The $80 billion reason John Legend is backing start-ups led by former inmates

FAN Editor

Grammy winner John Legend is a busy man. Aside from the projects you’d expect from the musician, such as starring in the upcoming live TV performance of “Jesus Christ Superstar,” he somehow also finds time to throw his own star power behind important social issues.

In his latest effort, Legend is doubling down on the work his criminal justice reform initiative FreeAmerica started by partnering with philanthropic venture fund New Profit to launch an accelerator for formerly incarcerated entrepreneurs.

The project, Unlocked Futures, is applying a $500,000 grant from Bank of America to back entrepreneurs who’ve faced the struggle of finding employment after serving time. The hope is that supporting business owners with firsthand knowledge of the problem will help break down the barriers to finding employment for former inmates. It could also help bring attention to the job struggle former prisoners face, which plays a major role in many landing back in prison.

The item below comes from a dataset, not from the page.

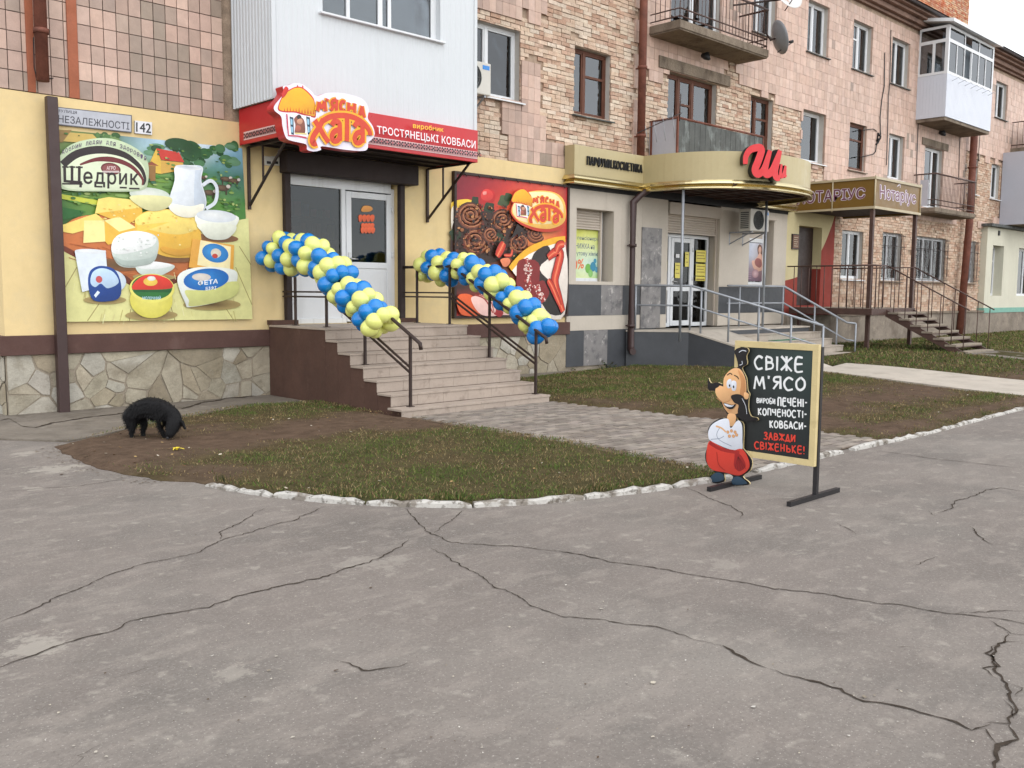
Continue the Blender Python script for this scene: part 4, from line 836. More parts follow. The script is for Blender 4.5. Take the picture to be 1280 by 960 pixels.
def path(rows, m_):
    b = MB(); R = []
    for (A, C), (A2, C2) in zip(rows[:-1], rows[1:]):
        for k in range(6): t = k/6; R.append(((A[0]+(A2[0]-A[0])*t, A[1]+(A2[1]-A[1])*t), (C[0]+(C2[0]-C[0])*t, C[1]+(C2[1]-C[1])*t)))
    R.append(rows[-1]); f = lambda p_, d: (p_[0], p_[1], gz(*p_)+d)
    for (A, C), (A2, C2) in zip(R[:-1], R[1:]):
        M1, M2 = ((A[0]+C[0])/2, (A[1]+C[1])/2), ((A2[0]+C2[0])/2, (A2[1]+C2[1])/2)
        b.face([f(A, .05), f(M1, .05), f(M2, .05), f(A2, .05)]); b.face([f(M1, .05), f(C, .05), f(C2, .05), f(M2, .05)]); b.face([f(A, .05), f(A2, .05), f(A2, -.3), f(A, -.3)]); b.face([f(C, .05), f(C2, .05), f(C2, -.3), f(C, -.3)])
    b.face([f(R[0][0], .05), f(R[0][1], .05), f(R[0][1], -.3), f(R[0][0], -.3)]); tag(b.build('side_path', m_), kind='structure')
path([((15.7, 4.42), (18.42, 4.42)), ((16.0, 5.6), (18.5, 5.6)), ((16.55, 7.4), (18.6, 7.4)), ((17.0, 8.95), (18.75, 9.2))], 'deck')
path([((22.65, 4.46), (25.2, 4.5)), ((22.85, 6.4), (24.75, 6.4)), ((22.75, 8.6), (24.75, 8.6))], 'concrete')
# cracked concrete apron along the wall
AP = [(-2, 10.9), (2.6, 11.0), (3.3, 10.1), (3.8, 10.35), (4.65, 10.95), (5.6, 11.42), (6.4, 11.5), (7.04, 11.35), (7.04, 12.62), (3.42, 12.62), (3.42, 24), (-2, 24)]
b = MB(); b.prism([(x, y, .02) for x, y in AP], (0, 0, -.05)); AO = tag(b.build('concrete_apron', 'concrete'), kind='structure')
b = MB(); b.prism([(9.68, 11.95, .03), (13.6, 12.3, .03), (13.7, 12.62, .03), (9.68, 12.62, .03)], (0, 0, -.05)); tag(b.build('concrete_apron', 'concrete'), kind='structure')
b = MB(); z1 = crop(0, 380, 3.556)
for pts, wk in (([(0, 520), (40, 510), (100, 545), (160, 550), (230, 530), (300, 520), (380, 506), (520, 490), (600, 476)], 2.6), ([(805, 468), (850, 455), (900, 438), (960, 432), (1010, 418), (1080, 415), (1150, 405), (1230, 392)], 3.2)):
    G = [onG(*z1(*p_), .02) for p_ in pts]; rs = random.Random(5); L = []
    Q = []
    for A, C in zip(G[:-1], G[1:]):
        n = max(1, int((C-A).length/.05)); Q += [A.lerp(C, i/n) for i in range(n)]
    for i, q in enumerate(Q): w_ = .011*wk*(.4+rs.random())*min(1, (i+.2)/3, (len(Q)-i)/3); o_ = .015*rs.uniform(-1, 1); L.append(((q.x, q.y+w_+o_, .025), (q.x, q.y-w_+o_, .025)))
    for i in range(len(L)-1): b.face([L[i][0], L[i][1], L[i+1][1], L[i+1][0]])
b.build('crack', 'crack', AO, fix=False)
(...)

It’s a larger problem than it might seem for the U.S., which has the highest incarceration rate in the world with more than 2 million prisoners across the country. For many, prison can become a never-ending cycle. In fact, more than half of all released inmates wind up back in prison after just three years, according to the National Institute of Justice.

The first eight entrepreneurs selected by Unlocked Futures sat down with Legend in December and revealed how their own job struggles paint a larger theme.

Will Avila, founder of Clean Decisions, a cleaning service that employs ex-offenders, recalls applying for 22 jobs after he was released. He was rejected 22 times. “I had given up on myself,” he tells Legend at a roundtable for the entrepreneurs who were selected.

Teresa Hodge, founder of Mission: Launch, a nonprofit that helps former inmates re-enter the workforce, says she struggled as well. When she was filling out a computer form to apply for a job after her release from prison, she arrived at a question that asked about prior convictions, which she answered.

“The screen went black, and it said, ‘Something you answered disqualified you for this job,'” she says at the roundtable. “That’s how blatant the discrimination is that men and women who are coming home from prison face.”

But it’s not just prisoners and former prisoners who stand to gain from the mission Legend and Unlocked Futures have set. Correctional expenditures at the federal, state and local level have more than quadrupled in the last 30 years and are estimated to cost taxpayers about $80 billion a year, according to the Hamilton Project.

It’s a fact decried by even the U.S. government. In a 2016 memo, the U.S. Department of Education lamented that since 1990, “state and local spending on higher education has been largely flat while spending on corrections has increased 89 percent.”

But Legend is optimistic that putting an emphasis on hiring and creating opportunities for former inmates can help change the status quo and the country’s history of recidivism. The 16-month accelerator program in Unlocked Futures is just the start.

“I have seen that entrepreneurship is a viable way for formerly incarcerated individuals to build sustainable livelihoods and contribute to their communities and neighborhoods,” Legend says.